The worst case scenario is that the model of football that Western Europe has become wedded to for the last thirty years has to give itself a bit of a rethink. Perhaps it might even start to become a sport again. What really concerns me is the idea of clubs being bought en masse, because they are community institutions with a value that far transcends what happens on the pitch. The acquisition of soft power through manipulating those institutions provokes a level of abhorrence in me far greater than players. Regulation against this needs to be tighter. If we apply Occam’s razor to the large number of players being funnelled from Chelsea to Saudi Arabia as a very convenient rule to swerve FFP, then there is definitely something there which requires further investigation.
But there will always be a game on, and if there is any sort of “crisis” on the horizon for European club football, then it might even be considered a logical conclusion to a trajectory that it has been on for decades. Might a European Super League come from it? Well, the mechanisms are already coming to prevent that from happening by law. As things stand, this is due to be in place for the 2024/25 season. Perhaps one of the questions of the 2023/24 season will turn out to be whether that’s soon enough.
Scotland the soaked
Well, they got there in the end. Scotland moved eight [EIGHT] points clear at the top of their Euro 2024 qualifying group with a 2-0 win against Georgia last night, but this was a match that came within a hair’s breadth of not even being completed. Even at kick-off time, it was clear that the Hampden Park turf was sodden to the point of being unusable, with water spraying everywhere every time the ball bounced and slowing up alarmingly on the paddy field-esque surface.
Scotland took the lead after six minutes with a Callum McGregor shot through a crowded penalty aarea after a corner was only half-cleared, but within a minute of the goal being scored the referee was consulting with other UEFA officials over whether the game would be able to continue. With almost ten minutes on the clock, the players were taken from the pitch and it was confirmed that the match would be delayed.
It took three inspections before the players returned to action, by which time the Georgian players had made their feelings on returning to the pitch perfectly clear. There’s a case to be made for them being unhappy over this. It was clear from kick-off time that the pitch was unplayable, so why were the first six minutes of the game played, only for it to then be decided that the game couldn’t continue after Scotland had scored the first goal of the evening? The Scotland supporters made their feelings on the matter known by booing them when they eventually reemerged onto the pitch.
It seemed like a fair enough complaint, but it was never going to be overturned. Had the referee come back out and said that they were going to restart to game from the initial kick-off, Scotland would have had equal cause for grievance. After all, conditions are the same for both teams and they were no more in control of the weather than anyone else. In the meantime, the Hampden Park tannoy man kept himself entertained by playing a selection of rain-related songs over the stadium public address system.
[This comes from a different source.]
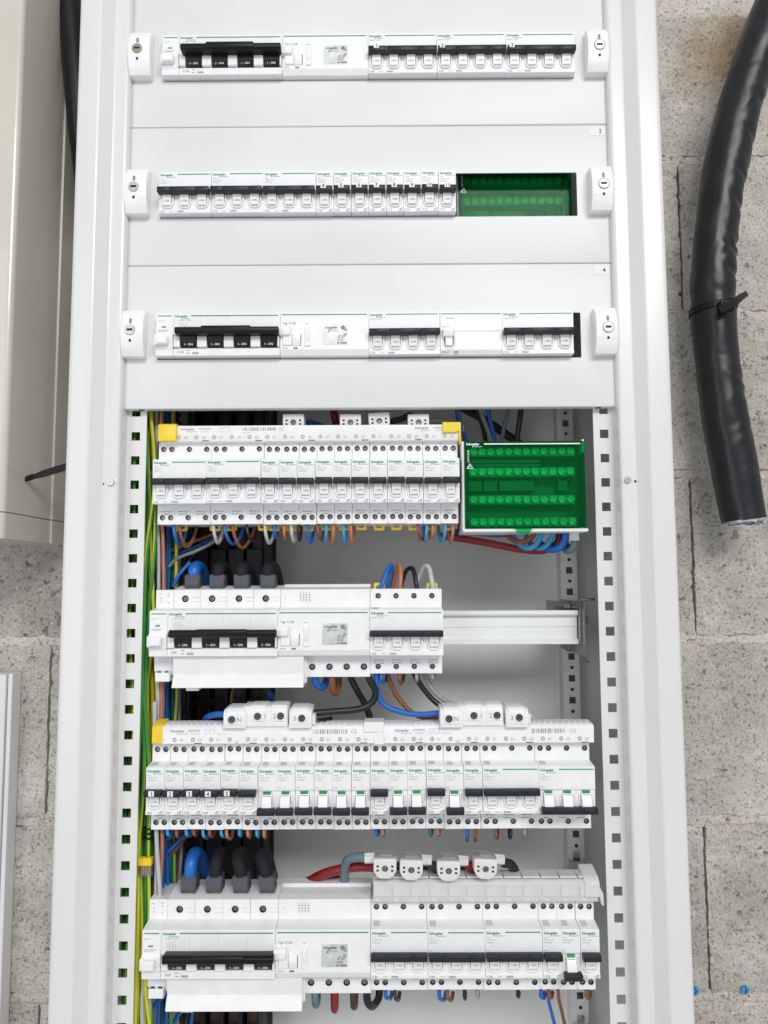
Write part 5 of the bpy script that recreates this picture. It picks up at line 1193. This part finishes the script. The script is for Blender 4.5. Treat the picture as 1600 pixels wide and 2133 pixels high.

But the strangest news of the evening was that of what would happen were the game to be postponed altogether. It was confirmed that if the match had to be called off, a pitch inspection would be held at Hampden Park with the intention of playing the match there. But if the Hampden surface was still unplayable, the match would instead be moved to the 8,000-capacity St Mirren Park, 11 miles away. It wasn’t clear whether this match would be played behind closed doors and if it wasn’t, then who would be allowed entrance, if anyone. And that’s before asking the question whether another grass playing surface a eleven miles away would have been any better than the pitch at Hampden Park. Heavy rain of this sort can be highly localised, but suggesting an alternative venue so close felt… strange.
In the end, such concerns were an irrelevance. The players eventually re-emerged and got back on with things, and by the time the evening was over Scotland had won 2-0, with a second goal having been scored two minutes into the second half by noted goal machine Scott McTominy. It was an excellent performance in almost impossible conditions to go eight points clear at the top of their group. Both Spain and Norway have games in hand on them and they still have to play both again, but they’ve put themselves in a commanding position at the top of their group and given themselves the best chance possible qualifying for their second Euros in a row.